··· SOURCE DATA ···
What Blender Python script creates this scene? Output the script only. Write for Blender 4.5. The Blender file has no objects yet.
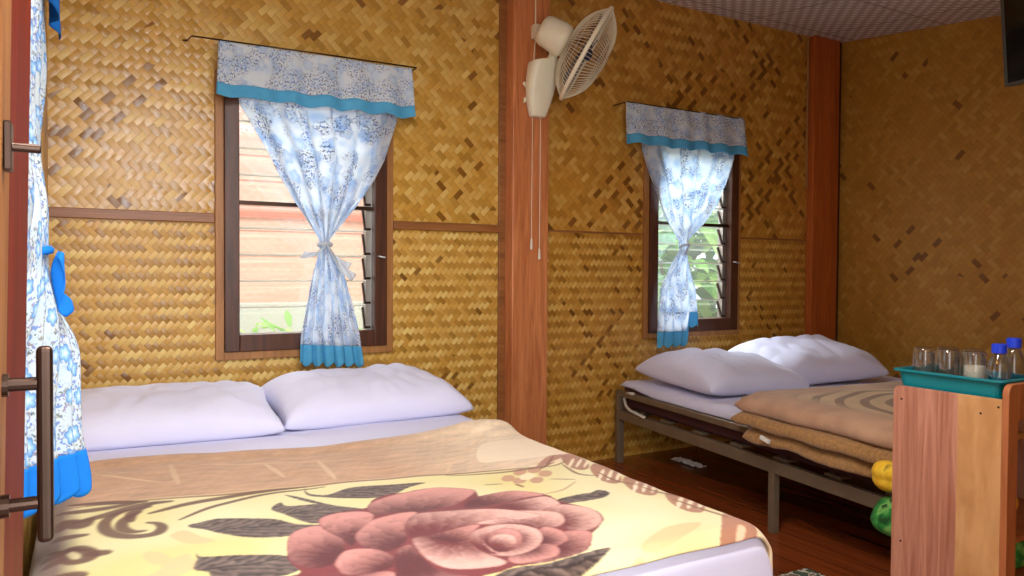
import bpy, bmesh, math, random
import numpy as np
from mathutils import Vector, Matrix, noise
PI = math.pi
C = bpy.context.scene.collection
SC = bpy.context.scene
rnd = random.Random(7)

# ------------------------------------------------------------------ camera, sky, light, exposure
yaw, pitch, roll = 1.05863, -0.02154, 0.00591
v = Vector((math.cos(yaw)*math.cos(pitch), math.sin(yaw)*math.cos(pitch), math.sin(pitch)))
r = Vector((math.sin(yaw), -math.cos(yaw), 0)); u = r.cross(v)
r, u = r*math.cos(roll)+u*math.sin(roll), u*math.cos(roll)-r*math.sin(roll)
cam_d = bpy.data.cameras.new('camera'); cam = bpy.data.objects.new('camera', cam_d); C.objects.link(cam)
cam.matrix_world = Matrix(((r.x, u.x, -v.x, 0), (r.y, u.y, -v.y, -3.4), (r.z, u.z, -v.z, 1.05), (0, 0, 0, 1)))
cam_d.sensor_width = 36; cam_d.lens = 750/1024*36; cam_d.clip_start = 0.05
SC.camera = cam
SC.view_settings.view_transform = 'Standard'; SC.view_settings.look = 'None'
SC.view_settings.gamma = 1; SC.view_settings.use_curve_mapping = False
SC.view_settings.exposure = 0.3
world = bpy.data.worlds.new('world'); SC.world = world; world.use_nodes = True
bg = world.node_tree.nodes['Background']; bg.inputs[0].default_value = (.86, .93, 1, 1); bg.inputs[1].default_value = 2.0

def area(name, loc, target, sx, sy, power, col):
    l = bpy.data.lights.new(name, 'AREA'); l.shape = 'RECTANGLE'; l.size = sx; l.size_y = sy
    l.energy = power; l.color = col
    o = bpy.data.objects.new(name, l); C.objects.link(o); o.location = loc
    o.rotation_euler = (Vector(target)-Vector(loc)).to_track_quat('-Z', 'Y').to_euler()
    return o
area('ceiling_tube_light', (.45, -2.5, 2.24), (.45, -2.49, 0), 1.15, .12, 38, (1, .97, .93))
area('doorway_daylight', (.45, -4.9, 1.55), (.8, 0, 1.0), 1.9, 1.7, 78, (.97, .98, 1))
area('window_daylight_left', (.95, 1.3, 2.3), (.87, 0, 1.2), 1.0, 1.0, 42, (.92, .97, 1))
area('window_daylight_right', (3.3, 1.3, 2.5), (3.1, 0, 1.0), 1.2, 1.2, 165, (.92, .97, 1))
sun_d = bpy.data.lights.new('sun', 'SUN'); sun_d.energy = 1.5; sun_d.angle = .1; sun_d.color = (1, .95, .85)
sun = bpy.data.objects.new('sun', sun_d); C.objects.link(sun); sun.rotation_euler = (math.radians(42), 0, math.radians(20))

# ------------------------------------------------------------------ node helpers
class S:
    def __init__(s, nt, k): s.nt, s.k = nt, k
    def _m(s, op, *a):
        n = s.nt.nodes.new('ShaderNodeMath'); n.operation = op
        for i, x in enumerate((s,)+a):
            if isinstance(x, S): s.nt.links.new(x.k, n.inputs[i])
            else: n.inputs[i].default_value = x
        return S(s.nt, n.outputs[0])
    def __add__(s, o): return s._m('ADD', o)
    def __sub__(s, o): return s._m('SUBTRACT', o)
    def __mul__(s, o): return s._m('MULTIPLY', o)
    def __truediv__(s, o): return s._m('DIVIDE', o)
    __radd__ = __add__; __rmul__ = __mul__
    def __rsub__(s, o): return (s*-1)+o
    def floor(s): return s._m('FLOOR')
    def mod(s, o): return s._m('FLOORED_MODULO', o)
    def lt(s, o): return s._m('LESS_THAN', o)
    def gt(s, o): return s._m('GREATER_THAN', o)
    def mn(s, o): return s._m('MINIMUM', o)
    def mx(s, o): return s._m('MAXIMUM', o)
    def sin(s): return s._m('SINE')
    def abs(s): return s._m('ABSOLUTE')
    def pw(s, o): return s._m('POWER', o)
    def clamp(s): return s.mx(0.0).mn(1.0)
    def ramp(s, a, b): return ((s-a)*(1/(b-a))).clamp()
def sel(c, a, b): return b+(a-b)*c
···
• _BRIEF_: Reproduce the data above word for word from its first line through the line that holds "rnd = random.Random(7)", both ends included; skip pictures.

• _ANSWER BELOW_:
What Blender Python script creates this scene? Output the script only. Write for Blender 4.5. The Blender file has no objects yet.
import bpy, bmesh, math, random
import numpy as np
from mathutils import Vector, Matrix, noise
PI = math.pi
C = bpy.context.scene.collection
SC = bpy.context.scene
rnd = random.Random(7)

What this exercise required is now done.